Así mismo, en su artículo sobre odio religioso y libertad de expresión (2009), la profesora Francisca Pérez-Madrid refiere cómo la incitación al odio racial y religioso gana espacio en Europa sobre la promoción de la tolerancia, y muestra cómo en el entorno mundial, desde las atrocidades nazis hasta los genocidios en África, se ha abusado de los discursos y de los medios de comunicación para promover la discordia y la violencia. También presenta tres características fundamentales en este tipo de discursos: delimitar a un individuo o grupo de individuos, estigmatizar a su "objetivo" adjudicándole mediante generalizaciones cualidades consideradas como indeseables, y desplazar a dicho grupo o individuo fuera de las relaciones sociales normales, sugiriendo su presencia como hostil e inaceptable.
De diversas maneras, desde los medios del "mundo occidental", antes y después de (quizá también desde) Charlie Hebdo se ha promovido el odio contra los musulmanes. Quizá por ello se muestra como victoria y justicia que fuesen perseguidos y abatidos los asesinos de los caricaturistas de París, mientras poco se dice del atroz asesinato de tres estudiantes musulmanes en Estados Unidos, a manos de un abanderado del odio que se autoproclamaba "antiteísta". En ambos casos, la ceguera del odio activó las armas, pero solo uno de ellos mereció el repudio mundial.
En nuestros medios y en nuestro entorno no se vive distinto. La agenda de muchos de nuestros líderes parece ser la agenda del odio, y tanto los medios de comunicación como las redes sociales, ofrecen plataformas propicias a la polarización, catapultas para lanzar insultos y espacios para generalizar, estigmatizar y desplazar, como decía la profesora Pérez-Madrid, al objeto del odio.

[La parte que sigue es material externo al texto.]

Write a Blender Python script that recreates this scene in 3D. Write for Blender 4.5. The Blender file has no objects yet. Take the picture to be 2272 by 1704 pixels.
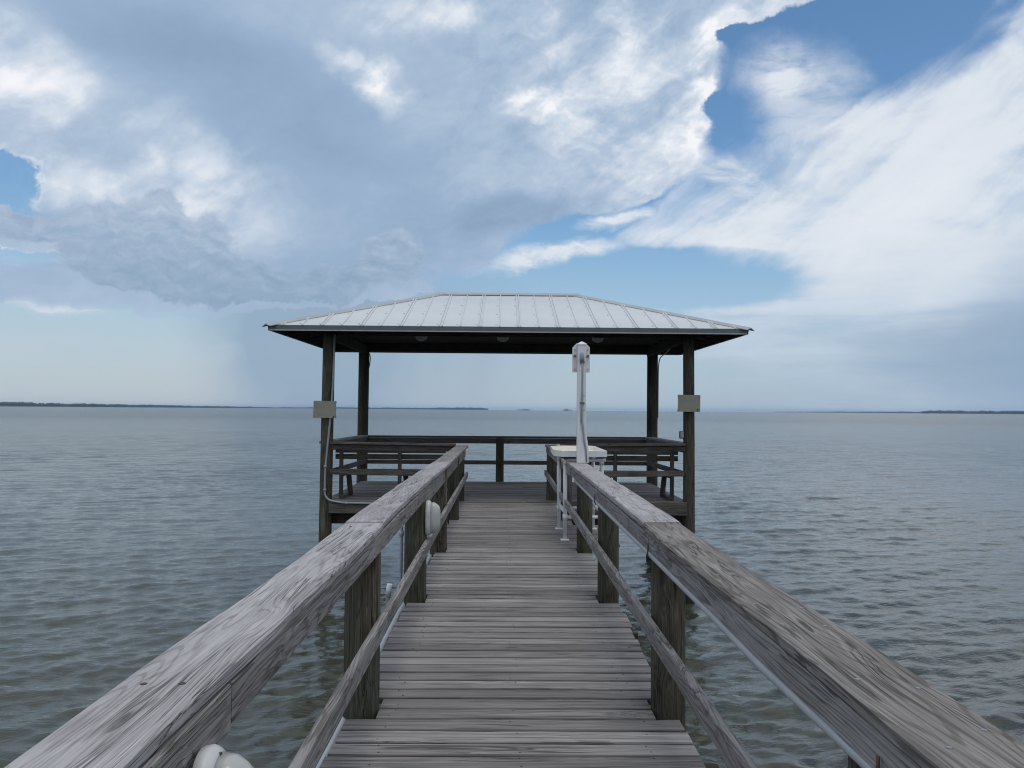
import bpy, bmesh, math, random
import numpy as np
from mathutils import Vector, Matrix, Euler
random.seed(7)
rng = np.random.default_rng(5)
PI = math.pi
R = math.radians
S = bpy.context.scene
COL = S.collection

# ------------------------------------------------------------------ camera
cam_d = bpy.data.cameras.new('camera')
cam = bpy.data.objects.new('camera', cam_d)
COL.objects.link(cam)
EYE = 1.55
WATER_Z = -1.68
yaw, pitch, roll = R(0.5782), R(1.7901), R(0.4412)
F = Vector((math.sin(yaw)*math.cos(pitch), math.cos(yaw)*math.cos(pitch), math.sin(pitch)))
Rt = Vector((math.cos(yaw), -math.sin(yaw), 0))
U = Rt.cross(F)
Rt2 = Rt*math.cos(roll)+U*math.sin(roll)
U2 = -Rt*math.sin(roll)+U*math.cos(roll)
m = Matrix((Rt2, U2, -F)).transposed().to_4x4()
m.translation = (0, 0, EYE)
cam.matrix_world = m
cam_d.sensor_width = 36.0
cam_d.lens = 36.0*1838/2272
cam_d.clip_start = 0.05
cam_d.clip_end = 60000
S.camera = cam
S.render.resolution_x = 1024
S.render.resolution_y = 768
S.view_settings.view_transform = 'Standard'
S.view_settings.look = 'None'
S.view_settings.exposure = 0.22
S.view_settings.gamma = 1
S.view_settings.use_curve_mapping = False
S.cycles.max_bounces = 6
S.cycles.volume_bounces = 0
S.cycles.use_denoising = True
S.cycles.filter_width = 1.1

# ------------------------------------------------------------------ node helper
class N:
    """small expression builder over a node tree"""
    def __init__(s, tree):
        s.t = tree
    def node(s, typ, **kw):
        n = s.t.nodes.new(typ)
        for k, v in kw.items():
            setattr(n, k, v)
        return n
    def put(s, sock, v):
        if isinstance(v, bpy.types.NodeSocket):
            s.t.links.new(v, sock)
        elif v is not None:
            if sock.type == 'RGBA' and hasattr(v, '__len__') and len(v) == 3:
                v = (*v, 1)
            sock.default_value = v
    def math(s, op, a, b=None, c=None, clamp=False):
        n = s.node('ShaderNodeMath', operation=op, use_clamp=clamp)
        s.put(n.inputs[0], a); s.put(n.inputs[1], b)
        if c is not None:
            s.put(n.inputs[2], c)
        return n.outputs[0]
    def add(s, a, b): return s.math('ADD', a, b)
    def sub(s, a, b): return s.math('SUBTRACT', a, b)
    def mul(s, a, b): return s.math('MULTIPLY', a, b)
    def ma(s, a, b, c): return s.math('MULTIPLY_ADD', a, b, c)
    def vm(s, op, a, b=None, scale=None):
        n = s.node('ShaderNodeVectorMath', operation=op)
        s.put(n.inputs[0], a)
        if b is not None:
            s.put(n.inputs[1], b)
        if scale is not None:
            s.put(n.inputs['Scale'], scale)
        return n.outputs['Value'] if op in ('LENGTH', 'DOT_PRODUCT') else n.outputs[0]
    def sep(s, v):
        n = s.node('ShaderNodeSeparateXYZ'); s.put(n.inputs[0], v); return n.outputs
    def comb(s, x, y, z):
        n = s.node('ShaderNodeCombineXYZ')
        for i, v in enumerate((x, y, z)):
            s.put(n.inputs[i], v)
        return n.outputs[0]
    def noise(s, v, scale=1.0, detail=4, rough=.5, dist=0.0, color=False, lac=2.0):
        n = s.node('ShaderNodeTexNoise')
        s.put(n.inputs['Vector'], v)
        n.inputs['Scale'].default_value = scale
        n.inputs['Detail'].default_value = detail
        n.inputs['Roughness'].default_value = rough
        n.inputs['Lacunarity'].default_value = lac
        n.inputs['Distortion'].default_value = dist
        return n.outputs['Color'] if color else n.outputs['Fac']
    def step(s, v, a, b, c=0.0, d=1.0, kind='SMOOTHSTEP'):
        n = s.node('ShaderNodeMapRange', interpolation_type=kind)
        s.put(n.inputs[0], v)
        for i, x in enumerate((a, b, c, d)):
            s.put(n.inputs[1+i], x)
        return n.outputs[0]
    def mix(s, f, a, b, blend='MIX'):
        n = s.node('ShaderNodeMix', data_type='RGBA', blend_type=blend)
        s.put(n.inputs[0], f); s.put(n.inputs[6], a); s.put(n.inputs[7], b)
        return n.outputs[2]
    def ramp(s, v, stops):
        n = s.node('ShaderNodeValToRGB')
        s.put(n.inputs[0], v)
        el = n.color_ramp.elements
        el[0].position = stops[0][0]; el[0].color = (*stops[0][1], 1)
        el[1].position = stops[-1][0]; el[1].color = (*stops[-1][1], 1)
        for p, c in stops[1:-1]:
            e = el.new(p); e.color = (*c, 1)
        return n.outputs[0]
    def curve(s, v, pts, x0, x1, y0, y1):
        n = s.node('ShaderNodeFloatCurve')
        s.put(n.inputs['Value'], s.step(v, x0, x1, kind='LINEAR'))
        c = n.mapping.curves[0]
        q = [((x-x0)/(x1-x0), (y-y0)/(y1-y0)) for x, y in pts]
        c.points[0].location = q[0]; c.points[1].location = q[-1]
        for p in q[1:-1]:
            c.points.new(*p)
        for p in c.points:
            p.handle_type = 'AUTO_CLAMPED'
        n.mapping.update()
        return s.ma(n.outputs[0], (y1-y0), y0)

# ------------------------------------------------------------------ sky
SUN_EL, SUN_AZ = 72.0, 160.0     # degrees above the horizon, degrees right of +Y
world = bpy.data.worlds.new('World')
S.world = world
world.use_nodes = True
wt = world.node_tree
wt.nodes.clear()
w = N(wt)
d = w.vm('NORMALIZE', w.node('ShaderNodeTexCoord').outputs['Generated'])
dx, dy, dz = w.sep(d)[:3]
az = w.mul(w.math('ARCTAN2', dx, dy), 180/PI)
el = w.mul(w.math('ARCSINE', dz), 180/PI)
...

"Petristas", "Santistas", "Uribistas", y muchos de quienes se instalan en su propio polo, han logrado involucrarnos en su agenda de odio. El colmo de ello ha sido la pretensión de enlodar la campaña pacifista de Antanas Mockus, quien en sus momentos de mayor ofuscación pública ha llegado al máximo de arrojar un vaso de agua o bajarse los pantalones, hechos también reprochables, por los que se ha disculpado con evidente arrepentimiento.

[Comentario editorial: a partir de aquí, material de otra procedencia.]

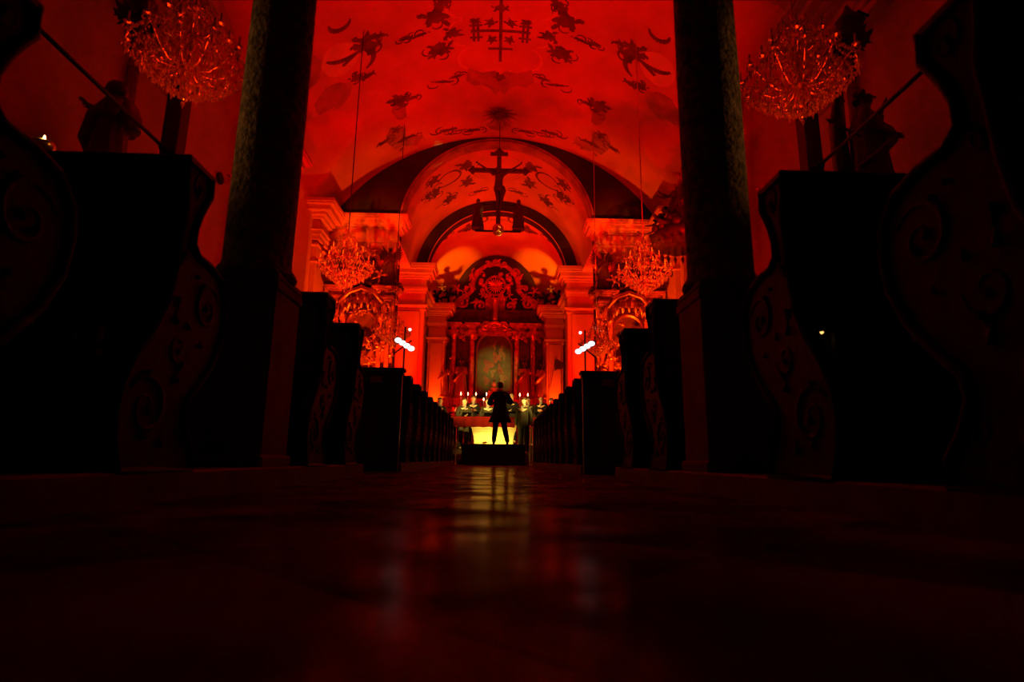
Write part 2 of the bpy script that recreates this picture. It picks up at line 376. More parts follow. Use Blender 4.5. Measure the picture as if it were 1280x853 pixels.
# ------------------------------------------------------------------ arch walls, chancel, apse
def arch_wall(name, y0, y1, half, zc, r, zt, xo, m):
    mb = MB(); n = 28
    inner = [(-half, 0), (-half, zc)]+[(-r*math.cos(PI*i/n), zc+r*math.sin(PI*i/n)) for i in range(0, n+1)]+[(half, zc), (half, 0)]
    outer = []
    k = len(inner)
    for i, (x, z) in enumerate(inner):
        if i < 2: outer.append((-xo, z))
        elif i >= k-2: outer.append((xo, z))
        else:
            a = PI*(i-2)/n; c, sn = -math.cos(a), math.sin(a)
            q = min(xo/max(1e-6, abs(c)), (zt-zc)/max(1e-6, sn)); outer.append((c*q, zc+sn*q))
    vs = [(x, y, z) for y in (y0, y1) for (x, z) in inner+outer]
    K = 2*k; fs = []
    for i in range(k-1):
        fs += [(i, i+1, k+i+1, k+i), (K+i, K+k+i, K+k+i+1, K+i+1), (i, K+i, K+i+1, i+1)]
    # close the corners above the last outer points
    mb.add(vs, fs)
    return struct(name, mb, m)
def barrel(name, y0, y1, r, zc, m, n=32, k=8):
    vs = [(-r*math.cos(PI*i/n), y0+(y1-y0)*j/k, zc+r*math.sin(PI*i/n)) for j in range(k+1) for i in range(n+1)]
    fs = [(j*(n+1)+i, j*(n+1)+i+1, (j+1)*(n+1)+i+1, (j+1)*(n+1)+i) for j in range(k) for i in range(n)]
    return struct(name, MB().add(vs, fs, True), m)
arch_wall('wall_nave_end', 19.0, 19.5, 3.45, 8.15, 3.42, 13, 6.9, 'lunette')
# archivolt band on the face of the arch, built of voussoir-like mouldings
def archivolt(name, y, r0, r1, zc, m, parent=None, dep=.08):
    n = 40; vs = []
    for i in range(n+1):
        a = PI*i/n
        for rr, yy in ((r0, y), (r0, y-dep), (r1, y-dep), (r1, y)): vs.append((-rr*math.cos(a), yy, zc+rr*math.sin(a)))
    fs = [(i*4+q, i*4+(q+1) % 4, (i+1)*4+(q+1) % 4, (i+1)*4+q) for i in range(n) for q in range(4)]
    return struct(name, MB().add(vs, fs), m)
archivolt('trim_1', 19.0, 3.42, 3.5, 8.15, 'fresco_mid', None, .03)
barrel('trim_arch_soffit', 18.97, 19.55, 3.405, 8.14, 'fresco_mid', 32, 1)
chv = barrel('ceiling_chancel', 19.45, 24.1, 3.6, 8.0, 'vault')
for s, nm in ((-1, 'chancel_left'), (1, 'chancel_right')):
    m = MB(); m.box(min(s*4.35, s*4.8), max(s*4.35, s*4.8), 19.5, 24.1, 0, 8.2); m.box(*sorted((s*3.6, s*4.8)), 19.5, 24.1, 8.0, 8.3)
    struct('wall_'+nm, m, 'plaster')
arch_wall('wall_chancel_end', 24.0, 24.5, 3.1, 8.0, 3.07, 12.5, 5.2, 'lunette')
archivolt('trim_2', 24.0, 3.07, 3.11, 8.0, 'plaster', None, .03)
# apse: straight bay and half dome
RA = 3.75
apv = barrel('ceiling_apse', 24.45, 27.4, RA, 7.9, 'vault')
vs = []; n, k = 32, 12
for j in range(k+1):
    b = PI/2*j/k
    for i in range(n+1):
        a = PI*i/n; vs.append((-RA*math.cos(a), 27.4+RA*math.sin(b)*math.sin(a)*.95, 7.9+RA*math.cos(b)*math.sin(a)))
fs = [(j*(n+1)+i, j*(n+1)+i+1, (j+1)*(n+1)+i+1, (j+1)*(n+1)+i) for j in range(k) for i in range(n)]
struct('ceiling_dome', MB().add(vs, fs, True), 'vault')
vs = []; n = 24
for z in (0, 7.95):
    for i in range(n+1):
        a = PI*i/n; vs.append((-RA*math.cos(a), 27.4+RA*math.sin(a)*.95, z))
fs = [(i, i+1, n+2+i, n+1+i) for i in range(n)]
struct('wall_apse', MB().add(vs, fs, True).box(-4.3, -RA, 24.5, 27.5, 0, 8.2).box(RA, 4.3, 24.5, 27.5, 0, 8.2), 'plaster')
# arched rear field of the apse, its dark colour carries the retable's shade
vs = [(-2.35, 30.2, 7.3)]+[(-2.35*math.cos(PI*i/16), 30.25-1.2*math.sin(PI*i/16), 7.6+3.35*math.sin(PI*i/16)**.85) for i in range(17)]+[(2.35, 30.2, 7.3)]
mb = MB(); P2 = [(v[0], v[2]) for v in vs]; mb.prism(P2, 'y', 29.3, 30.6)
struct('wall_apse_rear', mb, 'dome')

def pier(s, x0, x1, y0, y1, ztop, ent, name):
    X0, X1 = sorted((s*x0, s*x1)); m = MB(); m.box(X0, X1, y0, y1, 0, ztop)
    o = struct(name, m, 'plaster', None, .02)
    e = MB(); z = ztop
    for h, pr in ((.09, .05), (.09, .09), (.22, .03), (.06, .12), (.07, .2), (.12, .32), (.06, .4), (.1, .44)):
        h *= ent; e.box(X0-pr, X1+pr, y0-pr, y1, z, z+h); z += h
    ob('cornice', e, 'plaster', o, .008)
    c = MB(); z = ztop-.75
    for h, pr in ((.05, .05), (.08, .02), (.05, .07), (.06, .1)): c.box(X0-pr, X1+pr, y0-pr, y1, z, z+h); z += h
    c.box(X0-.08, X1+.08, y0-.08, y1, .3, 1.0); ob('capital', c, 'plaster', o, .008)
    # layered pilaster strip on the face
    p = MB().box(X0+.14*(X1-X0), X1-.14*(X1-X0), y0-.07, y0, 1.0, ztop-.8); ob('pilaster', p, 'plaster', o, .01)
    return o
for s in (-1, 1):
    pier(s, 3.45, 5.75, 18.55, 19.05, 7.35, 1.1, 'trim_nave_pier_'+('left' if s < 0 else 'right'))
    pier(s, 3.0, 4.35, 23.35, 24.05, 7.0, 1.5, 'trim_chancel_pier_'+('left' if s < 0 else 'right'))
    pier(s, 2.45, 3.25, 27.0, 27.9, 6.4, 1.35, 'trim_apse_pier_'+('left' if s < 0 else 'right'))
    # side cornice of the apse running back from the pier to the altar
    m = MB(); z = 6.9
    for h, pr in ((.12, .1), (.2, .04), (.08, .2), (.14, .36), (.12, .46)):
        X0, X1 = sorted((s*(3.4-pr), s*3.8)); m.box(X0, X1, 24.5, 27.4, z, z+h); z += h
    struct('trim_apse_cornice_'+('left' if s < 0 else 'right'), m, 'plaster', None, .01)
for s, nm in ((-1, 'left'), (1, 'right')):
    t = thing('cherub_group', f'dark cherubs crouching on the apse cornice, {nm} of the high altar', 'sculpture', (s*2.7, 27.35, 7.45))  # figures added to throw shadows onto the lit apse vault
    ob('cloud', MB().ball((0, 0, .1), .3, 10, 7, 1.4, .6, .5).ball((.3*s, 0, .2), .22, 8, 6), 'bronze', t)
    for (x, z, q, a) in ((-.25, .75, .5, .4), (.3, .85, .55, -.4), (0, 1.2, .35, .1)): cherub(t, x, 0, z-.2, q, a, 'bronze')
# chancel and apse paintings
ch_fn = lambda x, y: 8.0+math.sqrt(max(.01, 3.6**2-x*x)); ap_fn = lambda x, y: 7.9+math.sqrt(max(.01, RA**2-x*x))
relief('ceiling_painting', mir([blob(1.27, 20.5, .22, .25, 6, .6, 41), blob(1.28, 21.8, .2, .25, 6, .6, 42), blob(2.48, 20.3, .16, .2, 6, .7, 43), blob(2.5, 21.3, .14, .3, 6, .8, 44), blob(2.75, 21.0, .12, .2, 6, .8, 45), blob(2.0, 22.6, .2, .2, 6, .8, 46), blob(.8, 22.9, .3, .08, 6, .8, 46)]+carc(1.95, 20.9, .45, .3, 5.9, .045, 14)+carc(2.4, 22.2, .4, 1, 4, .04)), 'fresco', ch_fn, chv)
relief('ceiling_painting', mir(carc(0, 21.0, 1.05, -1.2, 1.2, .02, 14)+carc(0, 21.0, .9, -1.2, 1.2, .012, 14)), 'fresco_mid', ch_fn, chv, .008)
relief('ceiling_painting', mir([blob(1.8, 25.2, .3, .25, 6, .6, 47), blob(1.5, 26.6, .35, .25, 7, .6, 48), blob(2.5, 26.0, .2, .35, 6, .7, 49), blob(2.9, 25.2, .15, .25, 6, .7, 50)]+carc(.9, 26.0, .4, 1, 5, .05)), 'fresco', ap_fn, apv)
relief('ceiling_painting', [blob(0, 26.2, .35, .15, 7, .7, 51), blob(0, 25.3, .3, .1, 7, .7, 52)], 'fresco_mid', ap_fn, apv)

# ------------------------------------------------------------------ floor
fl = struct('floor', MB().box(-6.7, 6.7, -4.4, 31.4, -.4, -.03), 'grout', 'church floor of large diagonal stone slabs')
nt = M['marble'].node_tree; pb = nt.nodes['Principled BSDF']; pb.inputs['Specular IOR Level'].default_value = 0; pb.inputs['Roughness'].default_value = .9
gl = nt.nodes.new('ShaderNodeBsdfGlossy'); gl.inputs['Roughness'].default_value = .17; gl.inputs['Color'].default_value = (.75, .6, .5, 1)
fr = nt.nodes.new('ShaderNodeFresnel'); fr.inputs['IOR'].default_value = 1.12
wn = nt.nodes.new('ShaderNodeTexNoise'); wn.inputs['Scale'].default_value = 3.2; wn.inputs['Detail'].default_value = 5
tc2 = nt.nodes.new('ShaderNodeNewGeometry'); nt.links.new(tc2.outputs['Position'], wn.inputs['Vector'])
wr_ = nt.nodes.new('ShaderNodeMapRange'); wr_.inputs['From Min'].default_value = .38; wr_.inputs['From Max'].default_value = .6; wr_.inputs['To Min'].default_value = .05; wr_.inputs['To Max'].default_value = .8
nt.links.new(wn.outputs['Fac'], wr_.inputs['Value'])
mu = nt.nodes.new('ShaderNodeMath'); mu.operation = 'MULTIPLY'; nt.links.new(fr.outputs[0], mu.inputs[0]); nt.links.new(wr_.outputs[0], mu.inputs[1])
mx = nt.nodes.new('ShaderNodeMixShader'); nt.links.new(mu.outputs[0], mx.inputs[0]); nt.links.new(pb.outputs[0], mx.inputs[1]); nt.links.new(gl.outputs[0], mx.inputs[2])
nt.links.new(pb.inputs['Normal'].links[0].from_socket, gl.inputs['Normal'])
nt.links.new(mx.outputs[0], [n for n in nt.nodes if n.type == 'OUTPUT_MATERIAL'][0].inputs['Surface'])
tile = MB().box(-.2985, .2985, -.2985, .2985, -.05, 0).mesh('floor_slab', M['marble'])
d = .6*math.sqrt(2)
rnd = random.Random(3)
for i in range(-5, 24):
    for j in range(-4, 5):
        for h in (0, 1):
            x = j*d+h*d/2; y = .556+d/2+i*d+h*d/2
            if abs(x) < 1.75 and y < 17.2 and not (y > 8 and abs(x) > 1.5):
                o = bpy.data.objects.new('floor_slab', tile); COL.objects.link(o); o.parent = fl
                o.location = (x, y, -rnd.random()*.003); o.rotation_euler = (rnd.uniform(-.0022, .0022), rnd.uniform(-.0022, .0022), PI/4+rnd.choice((0, PI/2, PI, -PI/2)))
        
# wooden pew platforms and the raised sanctuary
for s, nm in ((-1, 'left'), (1, 'right')):
    for k, (y0, y1) in enumerate(((-3.6, 5.0), (7.0, 15.9))):
        X0, X1 = sorted((s*1.07, s*4.6))
        struct('trim_pew_platform_'+nm+('_rear', '_front')[k], MB().box(X0, X1, y0, y1, -.03, .10), 'kerbwood', 'low wooden platform under the pews', .008)
m = MB()
for k in range(2): m.box(-5.9, 5.9, 16.95+.3*k, 24.0, .15*k-.02, .15*(k+1))
m.box(-5, 5, 21.0, 31, .3, .45); m.box(-5, 5, 23.6, 31, .45, .75)
struct('floor_sanctuary', m, 'marble', 'raised sanctuary floor with steps', .01)

# ------------------------------------------------------------------ stone columns under the gallery
for s, nm in ((-1, 'left'), (1, 'right')):
    t = thing('stone_column', f'rough stone column on a square pedestal at the {nm} edge of the aisle', 'column', (s*1.30, 3.07, 0))
    m = MB(); m.box(-.19, .19, -.19, .19, 0, 1.02); m.box(-.21, .21, -.21, .21, 0, .16)
    ob('pedestal', m, 'pedestal', t, .015)
    m = MB(); m.box(-.20, .20, -.20, .20, 1.0, 1.06); m.box(-.20, .20, -.20, .20, 1.06, 1.11, -.015, -.015); ob('plinth', m, 'pedestal', t, .01)
    m = MB().lathe([(.20, 1.09), (.215, 1.12), (.2, 1.15), (.185, 1.17), (.18, 1.2), (.18, 1.6), (.181, 2.4), (.176, 3.3), (.2, 3.34), (.2, 3.4), (.18, 3.42), (.23, 3.6)], 28)
    ob('shaft', m, 'stone', t)
    ob('capital', MB().box(-.25, .25, -.25, .25, 3.6, 3.72), 'stone', t, .01)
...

Hoy desde columnas de periódicos, desde micrófonos, desde altares, desde curules, se emite un discurso del odio que fácilmente compramos. Me apena confesar que he respondido desde las vísceras a la indignación que me causan palabras y hechos de los agentes del odio que tienen algún ejercicio político. He caído en su juego. Me propongo como ejercicio usar las redes sociales solo para proclamar un discurso de amor y compartirlo solo con quienes lo promuevan. Espero no quedarme sin palabras y sin amigos.